Segmentation by Size and style
Group equities by market cap (size) and by value/growth (style)
Why do investors use size/style boxes (e.g., large growth, small value)?
To simplify portfolio construction, set risk/return/income expectations, and define appropriate benchmarks and peer groups.
What governance benefit comes from Style/Size segmentation
Helps monitor style drift and improves accountability vs an appropriate benchmark.
Segmentation by Geography
Group equities by regions/country
Benefit of geographic segmentation
Supports global diversification and policy decisions around regional exposure.
Key risk/issue that appears with geographic segmentation
Currency risk and the fact that local indices may still have global revenue exposure.
Segmentation by economic activity
Group companies by industry/sector classification (Tech, health, energy).
What is the main practical use of economic-activity segmentation?
Building industry/sector benchmarks, evaluating sector tilts, and implementing thematic/sector allocation.

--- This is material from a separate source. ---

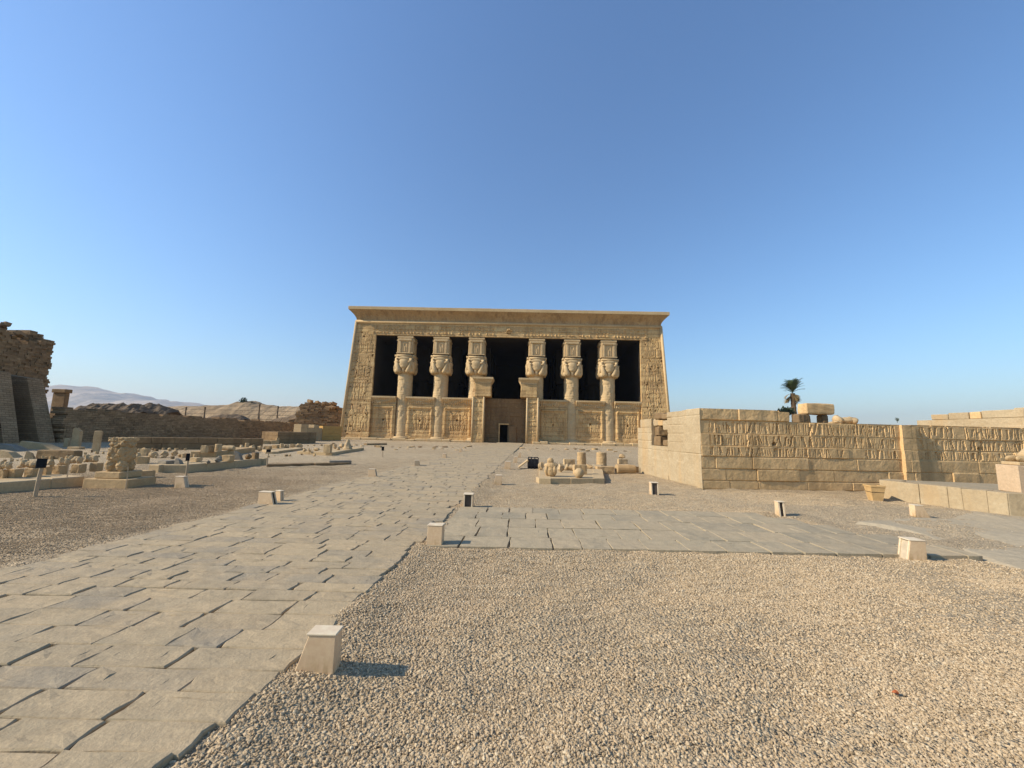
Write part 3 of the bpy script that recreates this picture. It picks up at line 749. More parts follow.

Market-oriented classification
Market-oriented: grouped by markets served / how revenue is earned / how customers use products.
Production-Oriented classification
Grouped by similar products made or similar inputs/production processes.
If the prompt focuses on “how the company earns revenue” and “who its customers are,” which classification is it pointing to?
Market-oriented economic activity
If the prompt focuses on “similar inputs / manufacturing process / products produced,” which classification is it pointing to?
Production-oriented economic activity.